Like many other consultants, Tennent Isokangas commented on continuing competition for qualified/experienced engineers/professionals, particularly in the 35-45-year age group.

AL: How competitive are consultancy rates versus costs for permanent employees? Why are consultants used and what about the future?

Responses indicated more specialist tasks were being farmed out than ever before with a widening of the remuneration and skills gap between in-house employees and consultants.

In general, given the wide range of expert areas covered by consultants, respondents agreed consultants provided cost effective solutions and value for money. Areas of expertise included operational support, site management issues, feasibility studies and planning, management/organisational development and restructuring, and legal assessment.

Snowden said: “At first glance, consulting rates do not appear comparative with rates for permanent employees, until one considers the utilisation value of consultants: namely, the targeted nature and timeframe of most consulting tasks, together with the experience that is being applied.”

“Consultants bring much more than cost effective solutions,” said Strata Engineering. “They also bring an industry-wide database to local issues. Many issues re-occur in regional coal basins and across the industry. The experience offered by consultants therefore tends to be complementary to in-house expertise (both technical and operational).

“If a company considers the outcomes they require (for example, longwall continuity and reliability of supply) then the cost of ensuring a well designed and managed strata control system is cheap insurance against inadequate attention being paid to this strategic imperative of the business.”

For Seedsman, a specialist provider of geotechnical consulting, cost pressures were not an issue given the scarcity of available expertise.

“We anticipate that long-term review roles may become more common whereby an external geotechnical consultant is contracted to visit the mine regularly – say on a monthly or quarterly basis - to check on conditions, fine tune the design, and mentor young mining engineers (or more likely a geologist) on site.”

As SCT pointed out, for mining groups to have specialist knowledge in-house total costs including superannuation, payroll tax and overheads were approaching $220,000 – $250,000 for a single person. (SCT’s rates vary between $900-$1,600 per day.)

“Add into this high recruitment and relocation costs that result from the shorter employment timeframe working on site, and consultants are becoming more than cost competitive.”

According to Minarco, where a mining company can offer a stable position with a career path for professional people they should consider employment of staff. Where a company needs specific skills intermittently or they cannot provide a suitable career path, they should consider using consultants.

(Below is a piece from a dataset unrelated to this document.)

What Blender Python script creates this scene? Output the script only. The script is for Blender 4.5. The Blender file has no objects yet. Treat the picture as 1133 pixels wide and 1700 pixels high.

John T. Boyd predicted the use of consultants would become more widespread where an unbiased, independent professional evaluation of an investment decision on technical issue is required. Consultants would be increasingly accountable for the value they added to the client’s decision on business.

AL: An emerging issue is the impact of increased professional indemnity insurance (PII) premiums on consultant’s “license to operate”. What are the ramifications of this?

There were varying views on the effects of PI insurance. Some smaller companies elected to operate with minimal cover, whereas larger groups such as IMC, Snowden and SRK viewed PII as critical.